-- START OF Data listing --

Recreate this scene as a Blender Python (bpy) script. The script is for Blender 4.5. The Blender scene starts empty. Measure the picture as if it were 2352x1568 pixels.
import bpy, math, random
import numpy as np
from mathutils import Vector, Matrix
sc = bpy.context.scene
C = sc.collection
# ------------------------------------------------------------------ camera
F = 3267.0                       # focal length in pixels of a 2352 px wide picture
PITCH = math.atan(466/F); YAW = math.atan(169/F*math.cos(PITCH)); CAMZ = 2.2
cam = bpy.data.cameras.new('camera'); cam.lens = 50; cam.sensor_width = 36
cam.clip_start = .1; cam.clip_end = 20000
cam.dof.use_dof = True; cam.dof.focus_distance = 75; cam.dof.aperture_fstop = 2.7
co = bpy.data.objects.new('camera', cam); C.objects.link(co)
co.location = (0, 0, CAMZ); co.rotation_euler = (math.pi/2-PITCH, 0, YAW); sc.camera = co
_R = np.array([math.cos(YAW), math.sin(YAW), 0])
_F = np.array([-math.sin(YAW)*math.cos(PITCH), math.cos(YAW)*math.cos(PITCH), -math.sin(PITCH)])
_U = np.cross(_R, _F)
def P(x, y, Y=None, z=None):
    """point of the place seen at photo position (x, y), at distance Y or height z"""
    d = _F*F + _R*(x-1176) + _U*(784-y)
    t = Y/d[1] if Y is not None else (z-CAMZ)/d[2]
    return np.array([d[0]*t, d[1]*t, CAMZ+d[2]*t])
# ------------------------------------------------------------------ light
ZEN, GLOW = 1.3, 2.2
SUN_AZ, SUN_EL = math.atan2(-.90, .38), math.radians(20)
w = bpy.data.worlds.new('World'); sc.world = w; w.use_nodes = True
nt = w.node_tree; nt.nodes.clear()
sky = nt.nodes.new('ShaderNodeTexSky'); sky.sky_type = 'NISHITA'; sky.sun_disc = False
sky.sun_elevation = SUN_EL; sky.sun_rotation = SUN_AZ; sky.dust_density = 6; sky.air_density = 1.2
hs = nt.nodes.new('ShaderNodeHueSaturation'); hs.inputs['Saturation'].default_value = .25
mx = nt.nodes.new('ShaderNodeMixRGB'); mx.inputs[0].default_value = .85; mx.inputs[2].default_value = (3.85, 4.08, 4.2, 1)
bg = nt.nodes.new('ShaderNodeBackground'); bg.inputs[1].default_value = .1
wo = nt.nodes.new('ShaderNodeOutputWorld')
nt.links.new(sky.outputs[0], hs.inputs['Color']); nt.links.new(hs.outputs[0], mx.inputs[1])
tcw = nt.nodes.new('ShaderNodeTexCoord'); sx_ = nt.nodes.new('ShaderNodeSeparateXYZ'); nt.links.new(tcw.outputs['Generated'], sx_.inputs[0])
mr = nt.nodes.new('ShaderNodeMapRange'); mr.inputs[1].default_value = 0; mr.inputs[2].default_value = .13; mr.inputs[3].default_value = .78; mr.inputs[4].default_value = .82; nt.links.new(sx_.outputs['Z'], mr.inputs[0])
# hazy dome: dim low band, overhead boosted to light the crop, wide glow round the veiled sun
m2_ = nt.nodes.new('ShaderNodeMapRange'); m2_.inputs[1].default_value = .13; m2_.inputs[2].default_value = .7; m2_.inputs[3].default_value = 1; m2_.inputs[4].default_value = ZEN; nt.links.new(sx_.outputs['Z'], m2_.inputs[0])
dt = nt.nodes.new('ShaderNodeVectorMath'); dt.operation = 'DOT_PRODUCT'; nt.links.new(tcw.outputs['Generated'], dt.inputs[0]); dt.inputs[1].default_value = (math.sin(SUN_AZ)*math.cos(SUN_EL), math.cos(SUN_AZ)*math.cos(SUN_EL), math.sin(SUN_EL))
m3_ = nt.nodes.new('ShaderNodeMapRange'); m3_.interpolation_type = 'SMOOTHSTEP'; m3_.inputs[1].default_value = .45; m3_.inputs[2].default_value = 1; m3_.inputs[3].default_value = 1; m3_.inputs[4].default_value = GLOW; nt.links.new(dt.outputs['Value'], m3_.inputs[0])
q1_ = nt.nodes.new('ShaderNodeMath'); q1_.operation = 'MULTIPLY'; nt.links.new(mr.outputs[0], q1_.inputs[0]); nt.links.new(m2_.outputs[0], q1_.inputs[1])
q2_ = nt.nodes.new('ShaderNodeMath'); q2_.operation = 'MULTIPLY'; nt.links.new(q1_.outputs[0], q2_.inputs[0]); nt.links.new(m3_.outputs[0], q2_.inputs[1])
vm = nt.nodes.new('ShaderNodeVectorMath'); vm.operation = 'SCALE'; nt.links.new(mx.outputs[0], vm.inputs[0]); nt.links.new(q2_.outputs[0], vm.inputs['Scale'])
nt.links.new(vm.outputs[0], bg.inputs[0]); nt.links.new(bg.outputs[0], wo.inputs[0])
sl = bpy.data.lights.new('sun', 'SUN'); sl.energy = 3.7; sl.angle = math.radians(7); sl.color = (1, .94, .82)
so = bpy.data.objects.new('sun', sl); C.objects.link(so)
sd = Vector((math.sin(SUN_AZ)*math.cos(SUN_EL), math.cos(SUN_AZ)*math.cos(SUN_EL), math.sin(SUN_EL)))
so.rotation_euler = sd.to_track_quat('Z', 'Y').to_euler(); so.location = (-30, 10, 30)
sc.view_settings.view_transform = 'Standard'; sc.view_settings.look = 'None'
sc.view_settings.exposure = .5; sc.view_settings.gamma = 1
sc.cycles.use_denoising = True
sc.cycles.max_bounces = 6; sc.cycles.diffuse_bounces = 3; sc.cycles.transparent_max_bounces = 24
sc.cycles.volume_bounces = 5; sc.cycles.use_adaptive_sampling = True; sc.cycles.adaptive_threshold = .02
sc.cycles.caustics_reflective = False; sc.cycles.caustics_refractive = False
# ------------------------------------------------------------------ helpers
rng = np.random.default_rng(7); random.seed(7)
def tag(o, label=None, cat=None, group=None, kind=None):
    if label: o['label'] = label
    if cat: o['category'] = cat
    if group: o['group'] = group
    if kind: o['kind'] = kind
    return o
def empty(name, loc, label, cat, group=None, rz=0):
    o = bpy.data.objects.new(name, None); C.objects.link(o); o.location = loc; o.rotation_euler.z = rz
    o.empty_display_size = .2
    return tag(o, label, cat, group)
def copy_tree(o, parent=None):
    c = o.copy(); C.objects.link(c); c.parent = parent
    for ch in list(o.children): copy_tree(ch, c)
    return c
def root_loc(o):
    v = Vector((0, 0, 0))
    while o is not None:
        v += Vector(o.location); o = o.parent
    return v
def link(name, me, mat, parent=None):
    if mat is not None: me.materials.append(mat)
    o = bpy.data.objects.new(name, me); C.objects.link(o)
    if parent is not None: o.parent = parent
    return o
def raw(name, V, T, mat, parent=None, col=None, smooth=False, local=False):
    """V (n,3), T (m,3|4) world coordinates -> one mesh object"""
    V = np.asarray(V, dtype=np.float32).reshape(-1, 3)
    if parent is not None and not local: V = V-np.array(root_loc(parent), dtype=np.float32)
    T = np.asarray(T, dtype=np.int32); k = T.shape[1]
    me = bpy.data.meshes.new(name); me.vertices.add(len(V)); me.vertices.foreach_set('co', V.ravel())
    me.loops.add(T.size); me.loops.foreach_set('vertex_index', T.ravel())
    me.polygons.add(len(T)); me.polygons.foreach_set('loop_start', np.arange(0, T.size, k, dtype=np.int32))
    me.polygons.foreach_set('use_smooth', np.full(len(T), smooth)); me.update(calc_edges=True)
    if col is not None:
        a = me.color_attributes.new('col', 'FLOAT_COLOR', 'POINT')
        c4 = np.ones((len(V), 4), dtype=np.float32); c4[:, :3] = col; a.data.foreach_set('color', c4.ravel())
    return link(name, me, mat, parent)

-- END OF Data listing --
-- START OF Data listing --

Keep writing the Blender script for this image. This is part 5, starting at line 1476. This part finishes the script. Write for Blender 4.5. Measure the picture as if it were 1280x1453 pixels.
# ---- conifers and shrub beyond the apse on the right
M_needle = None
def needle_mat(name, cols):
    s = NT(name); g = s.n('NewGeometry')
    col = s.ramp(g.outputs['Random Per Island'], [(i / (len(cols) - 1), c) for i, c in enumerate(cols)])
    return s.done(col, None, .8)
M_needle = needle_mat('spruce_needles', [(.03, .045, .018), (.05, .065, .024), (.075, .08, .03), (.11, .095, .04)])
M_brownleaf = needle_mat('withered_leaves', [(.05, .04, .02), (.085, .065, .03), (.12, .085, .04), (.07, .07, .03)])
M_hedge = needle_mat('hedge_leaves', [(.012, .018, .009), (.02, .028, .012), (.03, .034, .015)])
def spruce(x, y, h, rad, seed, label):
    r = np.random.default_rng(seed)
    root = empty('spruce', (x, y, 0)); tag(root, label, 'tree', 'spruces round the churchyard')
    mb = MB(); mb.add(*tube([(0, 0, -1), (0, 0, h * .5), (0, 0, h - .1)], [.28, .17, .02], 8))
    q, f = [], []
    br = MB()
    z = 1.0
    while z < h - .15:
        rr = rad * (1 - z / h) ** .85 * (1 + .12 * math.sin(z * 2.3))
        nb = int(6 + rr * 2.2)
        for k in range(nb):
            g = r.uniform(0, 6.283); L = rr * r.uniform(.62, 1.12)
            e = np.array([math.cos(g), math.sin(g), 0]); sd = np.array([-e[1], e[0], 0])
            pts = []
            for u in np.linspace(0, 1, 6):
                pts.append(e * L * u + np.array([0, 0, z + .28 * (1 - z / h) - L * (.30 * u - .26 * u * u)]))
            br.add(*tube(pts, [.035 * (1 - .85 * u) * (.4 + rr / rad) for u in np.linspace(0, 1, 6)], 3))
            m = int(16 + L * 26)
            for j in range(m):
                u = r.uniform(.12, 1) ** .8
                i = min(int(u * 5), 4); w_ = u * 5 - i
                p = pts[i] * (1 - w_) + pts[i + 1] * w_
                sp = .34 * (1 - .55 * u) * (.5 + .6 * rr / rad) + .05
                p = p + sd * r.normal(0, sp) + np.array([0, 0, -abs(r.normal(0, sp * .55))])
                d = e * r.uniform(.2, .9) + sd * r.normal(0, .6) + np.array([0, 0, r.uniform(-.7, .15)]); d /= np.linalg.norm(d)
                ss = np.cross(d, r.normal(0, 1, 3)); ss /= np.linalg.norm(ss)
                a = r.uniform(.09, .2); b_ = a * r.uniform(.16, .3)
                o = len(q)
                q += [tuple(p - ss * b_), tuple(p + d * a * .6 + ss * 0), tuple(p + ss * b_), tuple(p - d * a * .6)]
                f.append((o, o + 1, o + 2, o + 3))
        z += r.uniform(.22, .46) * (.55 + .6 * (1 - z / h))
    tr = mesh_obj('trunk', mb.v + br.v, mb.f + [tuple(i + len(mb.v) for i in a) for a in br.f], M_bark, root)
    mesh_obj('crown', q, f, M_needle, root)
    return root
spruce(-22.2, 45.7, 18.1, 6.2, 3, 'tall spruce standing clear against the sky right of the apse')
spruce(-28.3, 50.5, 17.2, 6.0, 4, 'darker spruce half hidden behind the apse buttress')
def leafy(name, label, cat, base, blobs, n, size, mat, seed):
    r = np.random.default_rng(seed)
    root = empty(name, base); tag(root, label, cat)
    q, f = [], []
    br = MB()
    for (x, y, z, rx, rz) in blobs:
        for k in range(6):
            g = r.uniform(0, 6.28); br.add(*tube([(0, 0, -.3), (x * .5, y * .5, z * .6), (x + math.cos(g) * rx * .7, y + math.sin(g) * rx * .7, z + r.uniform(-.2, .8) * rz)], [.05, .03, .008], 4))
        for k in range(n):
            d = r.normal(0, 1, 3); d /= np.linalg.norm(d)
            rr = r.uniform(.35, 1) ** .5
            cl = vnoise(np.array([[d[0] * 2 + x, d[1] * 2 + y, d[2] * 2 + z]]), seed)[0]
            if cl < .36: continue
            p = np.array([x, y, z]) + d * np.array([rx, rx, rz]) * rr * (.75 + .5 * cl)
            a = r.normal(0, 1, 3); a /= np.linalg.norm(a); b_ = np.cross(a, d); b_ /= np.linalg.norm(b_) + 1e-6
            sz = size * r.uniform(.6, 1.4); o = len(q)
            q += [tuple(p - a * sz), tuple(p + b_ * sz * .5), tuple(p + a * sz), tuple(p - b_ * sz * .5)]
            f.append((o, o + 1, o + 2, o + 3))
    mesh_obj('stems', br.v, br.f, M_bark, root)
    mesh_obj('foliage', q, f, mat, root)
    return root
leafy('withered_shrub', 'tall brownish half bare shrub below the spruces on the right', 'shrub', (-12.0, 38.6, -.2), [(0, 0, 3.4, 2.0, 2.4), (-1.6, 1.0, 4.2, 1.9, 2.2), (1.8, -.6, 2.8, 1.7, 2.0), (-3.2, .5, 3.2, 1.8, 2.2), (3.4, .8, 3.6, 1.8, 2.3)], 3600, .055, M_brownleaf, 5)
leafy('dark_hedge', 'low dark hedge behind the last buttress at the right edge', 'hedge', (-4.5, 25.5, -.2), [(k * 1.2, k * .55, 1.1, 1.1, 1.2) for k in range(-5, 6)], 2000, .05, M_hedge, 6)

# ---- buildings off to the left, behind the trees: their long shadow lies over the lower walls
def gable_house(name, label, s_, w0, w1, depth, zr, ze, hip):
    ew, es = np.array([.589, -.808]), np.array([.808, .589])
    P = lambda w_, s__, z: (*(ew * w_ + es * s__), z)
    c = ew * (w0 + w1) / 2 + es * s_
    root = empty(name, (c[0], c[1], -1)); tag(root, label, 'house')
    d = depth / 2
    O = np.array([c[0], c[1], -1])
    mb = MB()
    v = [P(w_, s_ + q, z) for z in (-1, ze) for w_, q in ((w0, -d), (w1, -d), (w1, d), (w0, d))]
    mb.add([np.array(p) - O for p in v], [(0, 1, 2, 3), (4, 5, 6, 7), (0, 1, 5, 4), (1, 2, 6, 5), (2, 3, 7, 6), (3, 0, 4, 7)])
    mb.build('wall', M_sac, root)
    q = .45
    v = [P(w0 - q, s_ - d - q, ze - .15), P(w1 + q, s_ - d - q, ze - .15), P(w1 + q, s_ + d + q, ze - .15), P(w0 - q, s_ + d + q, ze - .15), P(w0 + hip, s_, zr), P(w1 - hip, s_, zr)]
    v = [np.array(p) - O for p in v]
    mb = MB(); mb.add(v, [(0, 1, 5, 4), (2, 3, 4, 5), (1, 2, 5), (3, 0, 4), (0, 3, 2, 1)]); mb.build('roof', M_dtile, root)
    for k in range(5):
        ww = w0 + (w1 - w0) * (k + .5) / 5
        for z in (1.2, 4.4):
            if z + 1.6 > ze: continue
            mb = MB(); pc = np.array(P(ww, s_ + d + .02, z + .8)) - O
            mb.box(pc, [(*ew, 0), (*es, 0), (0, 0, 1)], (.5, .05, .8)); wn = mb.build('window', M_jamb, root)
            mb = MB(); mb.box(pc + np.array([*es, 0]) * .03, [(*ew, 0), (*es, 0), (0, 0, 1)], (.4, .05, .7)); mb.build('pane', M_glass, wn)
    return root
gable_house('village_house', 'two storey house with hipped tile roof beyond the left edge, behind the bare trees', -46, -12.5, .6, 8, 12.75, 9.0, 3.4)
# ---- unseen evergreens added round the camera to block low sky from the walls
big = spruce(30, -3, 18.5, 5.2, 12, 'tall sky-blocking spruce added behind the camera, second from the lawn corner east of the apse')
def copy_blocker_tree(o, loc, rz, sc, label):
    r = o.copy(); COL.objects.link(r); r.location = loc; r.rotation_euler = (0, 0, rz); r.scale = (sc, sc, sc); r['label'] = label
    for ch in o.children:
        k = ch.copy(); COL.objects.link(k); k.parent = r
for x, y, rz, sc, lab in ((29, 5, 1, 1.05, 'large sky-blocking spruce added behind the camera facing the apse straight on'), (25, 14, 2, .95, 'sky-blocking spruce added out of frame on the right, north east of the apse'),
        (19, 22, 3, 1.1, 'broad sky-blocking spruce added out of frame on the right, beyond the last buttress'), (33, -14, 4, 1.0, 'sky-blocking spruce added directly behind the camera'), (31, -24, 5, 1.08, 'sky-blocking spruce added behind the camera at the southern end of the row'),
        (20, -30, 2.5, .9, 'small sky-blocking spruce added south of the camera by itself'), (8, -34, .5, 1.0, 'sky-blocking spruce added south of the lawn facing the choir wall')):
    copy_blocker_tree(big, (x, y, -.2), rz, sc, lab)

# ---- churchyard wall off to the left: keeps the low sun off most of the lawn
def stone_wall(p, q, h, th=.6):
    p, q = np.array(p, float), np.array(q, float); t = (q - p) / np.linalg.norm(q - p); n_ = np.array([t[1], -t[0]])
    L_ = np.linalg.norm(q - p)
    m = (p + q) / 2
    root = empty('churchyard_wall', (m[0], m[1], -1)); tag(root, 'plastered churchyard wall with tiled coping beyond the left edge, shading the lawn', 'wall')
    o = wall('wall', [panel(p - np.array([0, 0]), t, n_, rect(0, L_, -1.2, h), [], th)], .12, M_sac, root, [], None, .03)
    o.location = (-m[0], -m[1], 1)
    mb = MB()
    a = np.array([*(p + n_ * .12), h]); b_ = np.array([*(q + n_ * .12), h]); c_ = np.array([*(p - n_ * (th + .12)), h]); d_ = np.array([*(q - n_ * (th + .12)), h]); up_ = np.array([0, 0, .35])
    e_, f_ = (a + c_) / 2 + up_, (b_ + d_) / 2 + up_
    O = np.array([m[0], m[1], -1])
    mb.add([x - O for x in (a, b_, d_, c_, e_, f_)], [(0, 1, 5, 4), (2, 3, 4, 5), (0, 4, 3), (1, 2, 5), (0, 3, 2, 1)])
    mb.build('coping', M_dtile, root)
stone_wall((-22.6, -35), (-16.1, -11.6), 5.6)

-- END OF Data listing --
-- START OF Data listing --

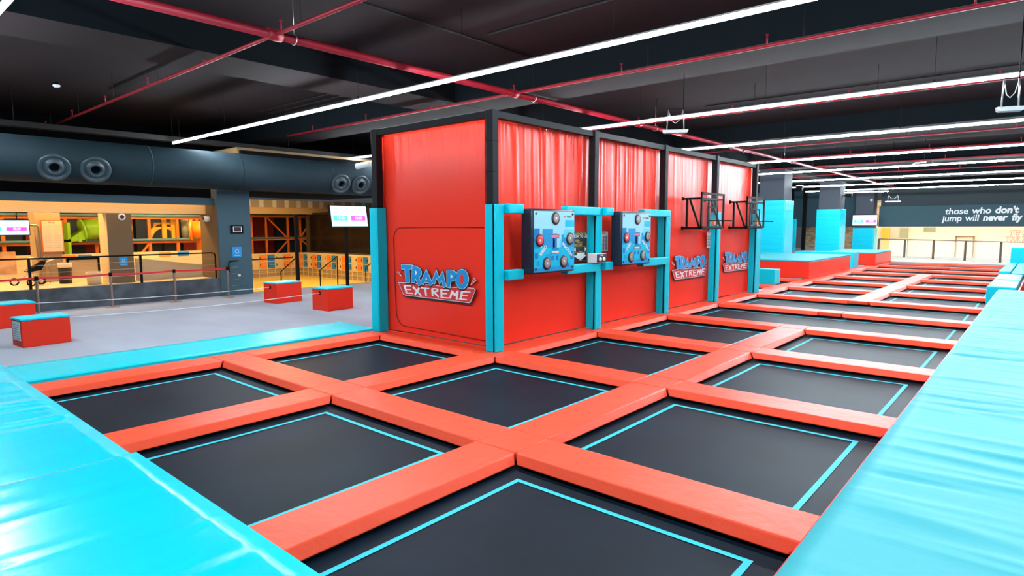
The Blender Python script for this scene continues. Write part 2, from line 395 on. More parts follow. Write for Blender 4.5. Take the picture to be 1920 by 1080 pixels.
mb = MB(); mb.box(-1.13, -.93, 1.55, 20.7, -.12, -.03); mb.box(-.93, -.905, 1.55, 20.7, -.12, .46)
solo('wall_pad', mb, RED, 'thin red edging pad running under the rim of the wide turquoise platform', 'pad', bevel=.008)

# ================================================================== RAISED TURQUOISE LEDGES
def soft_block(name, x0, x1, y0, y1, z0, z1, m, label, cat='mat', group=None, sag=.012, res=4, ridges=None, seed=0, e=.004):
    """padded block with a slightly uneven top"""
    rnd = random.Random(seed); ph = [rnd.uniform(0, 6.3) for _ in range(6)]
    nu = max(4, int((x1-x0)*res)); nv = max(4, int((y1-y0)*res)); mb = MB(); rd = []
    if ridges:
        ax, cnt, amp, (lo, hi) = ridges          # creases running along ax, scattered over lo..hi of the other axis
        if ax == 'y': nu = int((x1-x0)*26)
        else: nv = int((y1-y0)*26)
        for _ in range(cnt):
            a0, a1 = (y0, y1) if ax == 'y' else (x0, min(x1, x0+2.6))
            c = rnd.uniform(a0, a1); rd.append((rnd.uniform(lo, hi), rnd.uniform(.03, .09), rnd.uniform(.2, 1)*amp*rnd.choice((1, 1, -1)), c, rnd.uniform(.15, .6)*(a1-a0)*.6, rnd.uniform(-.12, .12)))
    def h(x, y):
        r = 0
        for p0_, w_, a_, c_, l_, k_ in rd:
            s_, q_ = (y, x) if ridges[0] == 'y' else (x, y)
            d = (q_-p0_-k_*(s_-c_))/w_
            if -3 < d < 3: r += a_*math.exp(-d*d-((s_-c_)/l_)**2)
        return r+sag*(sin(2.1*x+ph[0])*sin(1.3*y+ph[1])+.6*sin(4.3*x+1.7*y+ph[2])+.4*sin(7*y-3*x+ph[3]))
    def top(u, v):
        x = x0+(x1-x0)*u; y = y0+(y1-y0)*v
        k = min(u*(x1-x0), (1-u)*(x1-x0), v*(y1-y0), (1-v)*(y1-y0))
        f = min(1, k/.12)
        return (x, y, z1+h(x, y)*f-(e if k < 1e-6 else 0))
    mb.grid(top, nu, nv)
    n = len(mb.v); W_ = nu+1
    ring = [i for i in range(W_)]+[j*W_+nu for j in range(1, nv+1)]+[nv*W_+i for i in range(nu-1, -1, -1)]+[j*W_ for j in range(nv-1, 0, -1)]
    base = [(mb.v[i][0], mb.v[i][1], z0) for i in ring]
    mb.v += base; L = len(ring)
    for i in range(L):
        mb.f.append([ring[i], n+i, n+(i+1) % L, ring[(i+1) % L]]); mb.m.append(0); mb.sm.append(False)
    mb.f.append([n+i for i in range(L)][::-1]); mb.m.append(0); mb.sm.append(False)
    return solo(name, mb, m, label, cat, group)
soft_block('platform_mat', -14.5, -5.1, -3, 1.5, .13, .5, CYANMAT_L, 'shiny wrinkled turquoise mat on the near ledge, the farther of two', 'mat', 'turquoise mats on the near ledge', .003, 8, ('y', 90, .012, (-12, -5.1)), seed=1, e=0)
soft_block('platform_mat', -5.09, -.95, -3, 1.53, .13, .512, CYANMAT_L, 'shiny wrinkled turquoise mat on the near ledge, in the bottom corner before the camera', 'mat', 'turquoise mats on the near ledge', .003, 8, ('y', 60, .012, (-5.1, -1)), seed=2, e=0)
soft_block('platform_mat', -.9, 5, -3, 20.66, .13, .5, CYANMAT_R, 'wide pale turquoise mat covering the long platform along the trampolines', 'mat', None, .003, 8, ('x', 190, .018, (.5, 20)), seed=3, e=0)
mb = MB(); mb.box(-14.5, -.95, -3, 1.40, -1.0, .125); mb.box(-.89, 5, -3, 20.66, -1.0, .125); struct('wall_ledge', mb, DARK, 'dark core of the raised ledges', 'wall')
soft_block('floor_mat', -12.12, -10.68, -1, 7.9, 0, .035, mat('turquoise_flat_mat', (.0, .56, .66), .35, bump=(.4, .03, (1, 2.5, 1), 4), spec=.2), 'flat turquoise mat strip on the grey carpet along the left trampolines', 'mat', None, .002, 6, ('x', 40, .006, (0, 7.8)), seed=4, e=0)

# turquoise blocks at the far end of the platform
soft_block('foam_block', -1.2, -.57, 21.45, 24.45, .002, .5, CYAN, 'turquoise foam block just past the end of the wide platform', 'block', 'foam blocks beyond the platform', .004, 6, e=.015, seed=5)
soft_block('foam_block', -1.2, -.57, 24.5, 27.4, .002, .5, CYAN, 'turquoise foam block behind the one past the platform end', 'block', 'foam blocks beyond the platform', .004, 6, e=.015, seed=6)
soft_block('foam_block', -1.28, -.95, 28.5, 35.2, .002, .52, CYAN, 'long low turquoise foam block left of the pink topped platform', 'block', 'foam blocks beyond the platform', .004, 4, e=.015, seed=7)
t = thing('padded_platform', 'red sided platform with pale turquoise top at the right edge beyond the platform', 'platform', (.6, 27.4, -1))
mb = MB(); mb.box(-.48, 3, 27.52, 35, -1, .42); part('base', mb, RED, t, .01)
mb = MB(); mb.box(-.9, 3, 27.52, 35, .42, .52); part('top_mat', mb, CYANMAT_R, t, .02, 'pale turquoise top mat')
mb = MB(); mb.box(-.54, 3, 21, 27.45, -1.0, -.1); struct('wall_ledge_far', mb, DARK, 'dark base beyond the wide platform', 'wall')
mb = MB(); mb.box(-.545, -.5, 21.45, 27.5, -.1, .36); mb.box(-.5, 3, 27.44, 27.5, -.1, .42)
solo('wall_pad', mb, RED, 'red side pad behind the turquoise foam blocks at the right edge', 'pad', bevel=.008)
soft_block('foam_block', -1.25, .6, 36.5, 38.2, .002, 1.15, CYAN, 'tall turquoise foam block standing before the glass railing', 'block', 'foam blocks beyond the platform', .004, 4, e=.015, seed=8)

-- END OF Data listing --

Copy out exactly the lines from the one with "The Blender Python" through the one with "solo('wall_pad', mb, RED, 'thin", counting both ends, and no other lines.

◆ **Solution to this problem**
The Blender Python script for this scene continues. Write part 2, from line 395 on. More parts follow. Write for Blender 4.5. Take the picture to be 1920 by 1080 pixels.
mb = MB(); mb.box(-1.13, -.93, 1.55, 20.7, -.12, -.03); mb.box(-.93, -.905, 1.55, 20.7, -.12, .46)
solo('wall_pad', mb, RED, 'thin red edging pad running under the rim of the wide turquoise platform', 'pad', bevel=.008)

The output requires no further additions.